Begin INFORMATION SUPPLIED
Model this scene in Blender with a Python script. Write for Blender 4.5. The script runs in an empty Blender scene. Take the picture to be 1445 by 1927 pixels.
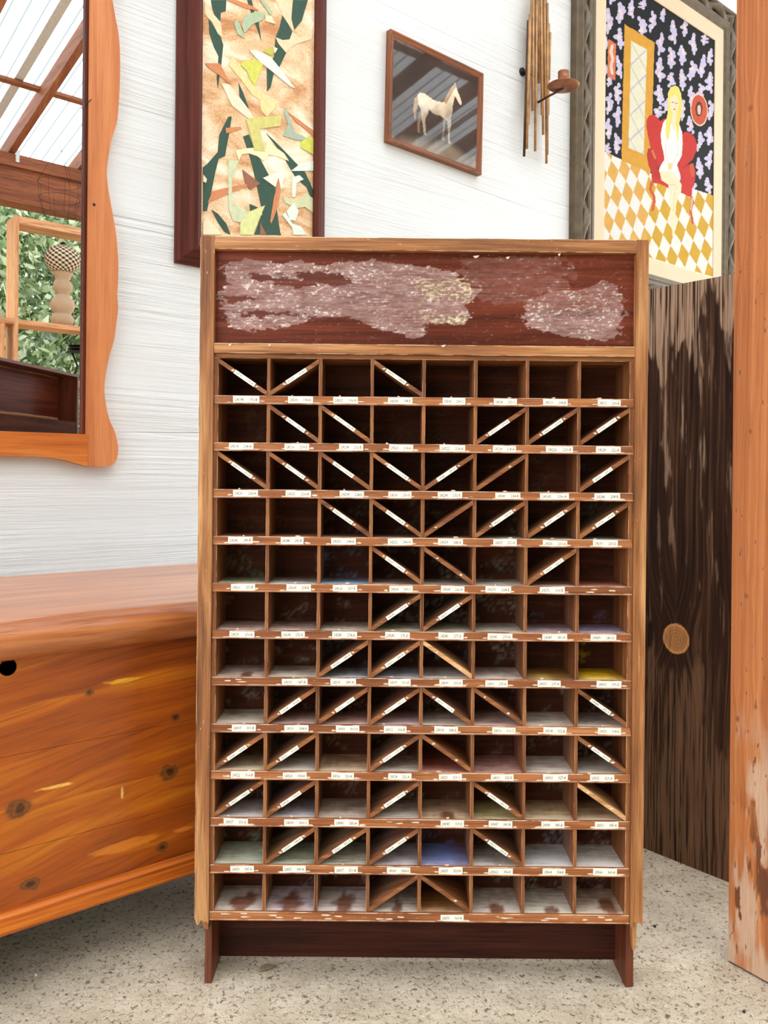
import bpy, bmesh, math, random
import numpy as np
from mathutils import Matrix, Vector

random.seed(7); np.random.seed(7)
SC = bpy.context.scene
COL = SC.collection
PI = math.pi

# ------------------------------------------------------------------ camera
IW, IH = 1445.0, 1927.0
F, PX, PY, ROLL = 1600.0, 722.5, 890.0, 0.0093     # focal length and principal point (pixels), roll
HC = 0.871                                          # camera height
cam = bpy.data.cameras.new('camera'); cam_o = bpy.data.objects.new('camera', cam); COL.objects.link(cam_o)
cam.sensor_fit = 'VERTICAL'; cam.sensor_height = 24.0; cam.lens = F * 24.0 / IH
cam.shift_x = (IW / 2 - PX) / IH; cam.shift_y = -(IH / 2 - PY) / IH
cam.clip_start = 0.02; cam.clip_end = 200
cam_o.matrix_world = Matrix.Translation((0, 0, HC)) @ Matrix.Rotation(PI / 2, 4, 'X') @ Matrix.Rotation(ROLL, 4, 'Z')
SC.camera = cam_o

# ------------------------------------------------------------------ sky, exposure
w = bpy.data.worlds.new('overcast_sky'); SC.world = w; w.use_nodes = True
bg = w.node_tree.nodes['Background']
bg.inputs[0].default_value = (0.92, 0.965, 1.0, 1); bg.inputs[1].default_value = 2.6
SC.view_settings.view_transform = 'Standard'; SC.view_settings.look = 'None'
SC.view_settings.gamma = 1.0; SC.view_settings.use_curve_mapping = False
SC.view_settings.exposure = 0.5
sun = bpy.data.lights.new('sun', 'SUN'); sun.energy = 2.0; sun.angle = math.radians(25); sun.color = (1, 0.985, 0.96)
sun_o = bpy.data.objects.new('sun', sun); COL.objects.link(sun_o)
sun_o.rotation_euler = Vector((-0.30, 0.45, -0.85)).to_track_quat('-Z', 'Y').to_euler()

# ------------------------------------------------------------------ frames of reference
D = Vector((0.7604, 0.6494, 0)); D.normalize()       # along the white wall
N = Vector((-D.y, D.x, 0))                            # into the white wall
NW = 2.20                                             # wall distance from the camera
YF = 1.425                                            # cabinet front distance
KPX = YF / F                                          # metres per pixel on the cabinet front
def unroll(x, y):
    c, s = math.cos(ROLL), math.sin(ROLL); a, b = x - PX, y - PY
    return a * c + b * s, -a * s + b * c
def ray(x, y):
    a, b = unroll(x, y); return Vector((a / F, 1.0, -b / F))
def Wp(s, n, z):
    return Vector((D.x * s + N.x * n, D.y * s + N.y * n, z))
def on_wall(x, y, off=0.0):
    r = ray(x, y); t = (NW - off) / r.dot(N); p = r * t
    return (p.dot(D), NW - off, p.z + HC)
def on_floor(x, y):
    r = ray(x, y); t = HC / -r.z; return Vector((r.x * t, r.y * t, 0))
GLASS_N = NW - 0.012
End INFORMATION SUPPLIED
### WORK TO DO
Write out exactly the lines between the start of the data and the line with "PI = math.pi", including both, but none of the pictures.

### SOLUTION BELOW
Model this scene in Blender with a Python script. Write for Blender 4.5. The script runs in an empty Blender scene. Take the picture to be 1445 by 1927 pixels.
import bpy, bmesh, math, random
import numpy as np
from mathutils import Matrix, Vector

random.seed(7); np.random.seed(7)
SC = bpy.context.scene
COL = SC.collection
PI = math.pi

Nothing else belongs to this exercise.